The new Neighborhood Home Program will provide up to $75,000 to repair homes damaged by Katrina’s wind or flood in 2005. Other new programs will help low-income people occupy rental housing or Mississippi Cottages, the temporary housing units built after the storm.

Dorothy McClendon, 61, said she’s one of those still living in a damaged home five years after Katrina. McClendon didn’t apply for earlier Katrina housing programs because her damage was caused by wind, and programs only covered flood damage caused by Katrina’s surge.

“I have mold and stuff behind my walls because water has been sitting there for five years,” she said. “I have a partial leak in my roof and rain is coming into my kitchen area.”

The Gulfport resident — one of the plaintiffs in the lawsuit — said she cried when the announcement was made as she thought about other residents in her situation.

“Many people are living in contaminated houses because they have nowhere to go,” she said.

Some 4,000 residents have been identified so far as being eligible for the new program, said Joe Rich, a plaintiffs’ attorney with the Lawyers Committee for Civil Rights.

“There were a lot of people who were told they weren’t eligible for programs right up front, and they’re the invisible victims,” Rich said.

Residents have until Jan. 31 to apply, said Lee Youngblood, a spokesman for the Mississippi Development Authority.

About $92 million in new assistance will be a reallocation of funds from other federally funded Katrina projects.
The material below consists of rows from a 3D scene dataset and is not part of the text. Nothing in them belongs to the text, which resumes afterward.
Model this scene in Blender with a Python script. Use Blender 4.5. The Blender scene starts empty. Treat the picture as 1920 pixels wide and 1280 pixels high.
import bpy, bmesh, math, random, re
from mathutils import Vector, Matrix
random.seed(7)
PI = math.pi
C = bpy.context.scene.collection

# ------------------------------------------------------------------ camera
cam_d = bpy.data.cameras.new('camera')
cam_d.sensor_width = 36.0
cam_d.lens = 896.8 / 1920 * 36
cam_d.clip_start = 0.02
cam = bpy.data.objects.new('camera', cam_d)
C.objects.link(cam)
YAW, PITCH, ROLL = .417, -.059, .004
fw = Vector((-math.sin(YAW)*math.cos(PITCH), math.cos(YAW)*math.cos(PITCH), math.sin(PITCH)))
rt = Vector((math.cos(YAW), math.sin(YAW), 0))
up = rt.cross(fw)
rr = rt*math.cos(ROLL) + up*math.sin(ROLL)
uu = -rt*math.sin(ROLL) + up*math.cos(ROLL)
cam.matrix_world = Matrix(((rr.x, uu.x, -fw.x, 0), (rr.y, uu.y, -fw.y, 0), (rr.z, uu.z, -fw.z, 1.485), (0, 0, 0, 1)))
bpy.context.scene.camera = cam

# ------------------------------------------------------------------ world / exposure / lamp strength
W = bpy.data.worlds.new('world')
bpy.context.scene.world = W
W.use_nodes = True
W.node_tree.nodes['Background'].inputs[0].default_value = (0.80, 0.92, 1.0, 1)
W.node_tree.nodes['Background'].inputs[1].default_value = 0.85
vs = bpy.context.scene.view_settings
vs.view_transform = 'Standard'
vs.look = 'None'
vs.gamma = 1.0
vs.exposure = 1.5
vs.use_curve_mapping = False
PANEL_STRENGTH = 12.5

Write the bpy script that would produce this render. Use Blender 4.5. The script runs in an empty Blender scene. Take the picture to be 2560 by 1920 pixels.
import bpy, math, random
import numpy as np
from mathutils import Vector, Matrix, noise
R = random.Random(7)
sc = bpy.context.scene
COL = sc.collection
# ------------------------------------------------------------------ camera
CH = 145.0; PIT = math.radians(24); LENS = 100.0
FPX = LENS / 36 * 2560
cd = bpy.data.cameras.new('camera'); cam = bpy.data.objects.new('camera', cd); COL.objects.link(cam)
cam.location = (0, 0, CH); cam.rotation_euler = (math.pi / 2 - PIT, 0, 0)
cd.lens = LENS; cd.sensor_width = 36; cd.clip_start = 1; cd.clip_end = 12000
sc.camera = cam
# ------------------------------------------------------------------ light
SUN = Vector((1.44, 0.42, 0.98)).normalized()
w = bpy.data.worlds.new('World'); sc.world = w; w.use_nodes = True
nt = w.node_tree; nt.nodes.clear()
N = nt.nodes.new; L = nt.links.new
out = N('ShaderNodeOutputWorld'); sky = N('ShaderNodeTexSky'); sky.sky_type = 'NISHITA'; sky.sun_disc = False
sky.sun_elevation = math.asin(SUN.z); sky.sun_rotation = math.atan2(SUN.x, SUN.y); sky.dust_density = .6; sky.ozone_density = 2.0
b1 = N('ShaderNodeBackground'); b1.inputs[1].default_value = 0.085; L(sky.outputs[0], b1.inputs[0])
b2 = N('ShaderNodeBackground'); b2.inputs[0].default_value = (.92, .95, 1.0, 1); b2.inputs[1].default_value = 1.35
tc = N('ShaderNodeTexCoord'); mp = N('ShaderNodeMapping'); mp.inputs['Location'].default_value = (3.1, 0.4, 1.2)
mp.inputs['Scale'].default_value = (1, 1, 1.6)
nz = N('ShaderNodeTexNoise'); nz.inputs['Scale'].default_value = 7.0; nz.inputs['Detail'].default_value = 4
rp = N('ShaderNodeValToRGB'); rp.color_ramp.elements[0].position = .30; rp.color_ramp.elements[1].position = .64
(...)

A $40 million reserve fund will be created from part of the money that had been steered to the port, said Youngblood, whose agency has overseen the distribution of the $5.4 billion that the state received from Congress after Katrina struck.

“That’s OK with us,” said Noah Shaw, another plaintiffs’ attorney. “The whole point here was to create an incentive that both HUD and the state do the right thing. We don’t really care where they get the money as long as our plaintiffs are going to have their needs met.”

The Mississippi State Conference NAACP, the Gulf Coast Fair Housing Center and residents filed suit in December 2008 challenging HUD’s approval of the diversion. A federal judge in Washington, D.C. threw out the case earlier this year, but the ruling was appealed.

As part of the out-of-court agreement, the appeal won’t be pursued, Rich said.

The state will begin an outreach campaign to find out if there are others in Gulf Coast counties who also would be eligible.